Town attorney Terry Basista gave the board further guidance about the rejection of the July 1 minutes.
“Approving the minutes doesn’t fix the error and it doesn’t make it worse,” he told them. “You will be absolute fools if you don’t fix [the error].”
The simplest way to fix the budget error will be to write a new budget document with a tax and then have another public hearing and two meetings to approve the budget, Basista told the board.
The budget will need further work because the mayor is going to take the comptroller’s advice on lowering projected revenue from fines and forfeitures. Once again, the mayor began asking board members for their suggestions on cuts or revenue to make the budget balance.
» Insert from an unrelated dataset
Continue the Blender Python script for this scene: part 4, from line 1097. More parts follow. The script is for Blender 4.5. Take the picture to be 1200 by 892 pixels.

Vermillion again suggested requiring a “city sticker” for all vehicles operated within the town.
“Property owners in Jellico can’t bear this burden alone,” he said.
Byrge suggested combining the librarian and tourism director position. He said relying on volunteers wasn’t a “good idea.”
“With that—Mark’s busy,” Carbaugh said.
“But so’s Jackie [Richardson], and she’s doing that job and this recorder job too,” he answered.
Byrge motioned to combine the library and tourism director job, but was met with silence.
“With that said, I am no longer the tourism director,” Byrge said.
“Take my name off H and R while you’re taking everybody off,” Carbaugh also said.
The mayor will have to reappoint somebody else on the board to fill those positions, he said on Tuesday. He didn’t mention any names.
Byrge also suggested cutting a library employee to save money. The mayor pressed him for a name, but Byrge declined to say which employee would be cut.
Mark Tidwell and Kimber Monday are the only two employees on payroll at the library.
Stiers suggested cutting the municipal building’s operating hours to only four days per week, a move that would take nine employees to part-time status.
At the end of the meeting, Stiers exchanged harsh words with Evans when Evans again asked Basista to file an injunction against the mayor.
“The reason the city’s in the shape it’s in is because of you,” Stiers told Evans.
Stiers claimed Evans was responsible for the purchase of a tractor in 2006 and had been receiving free garbage pick up.
Evans said he would bring proof of who signed for the tractor and of his payment for garbage fees.
Many of Jellico’s residents are frustrated with the lack of progress, but they still hold on to hope.
“I think prayer’s key to the whole situation,” said town chaplain Marvin Douglas on Monday.
 “I’m not talking negative on nary one of them,” he said. “I’d just like to see them come together and set down and not feud.”
Douglas’s wife, Betty, said the town has a spending problem.
“What have they done? We are bankrupt,” she said.
A tax increase would be unfair, Betty Douglas said. She and Marvin would consider selling their home and leaving if the property tax increases.
“I can’t afford it,” she said.
Blaming former town recorder Linda Douglas isn’t an excuse either, Betty Douglas said.
Betty Douglas’s sister-in-law, Dessie Johnson said the town’s businessmen should get together with the board to brainstorm more ideas about how to generate revenue in the town.
Brenda Buhel-Ayers is fearful the library will be closed to save money. She visits nearly every day.
According to her, Stiers said he would close the municipal building before the library was closed.
CPA James Walden and wife, Louise, believe the town should be run more like a business.
“Running the city is a business and it needs to be run that way,” Louise Walden said.
James Walden seemed unsure about the future of the city.
“We’re getting old. The young people don’t stay,” he said.
There are no jobs, he added.
Willard Smiddy hasn’t ever seen Jellico in this kind of situation.
“They try to spend their way out of debt,” he said.
Smiddy doesn’t believe the board members knew what they were getting into when they were initially elected, and he doesn’t believe the state even wants to take over.
“They don’t need more headache,” he said.
Smiddy is hopeful the town will pull out of the mess.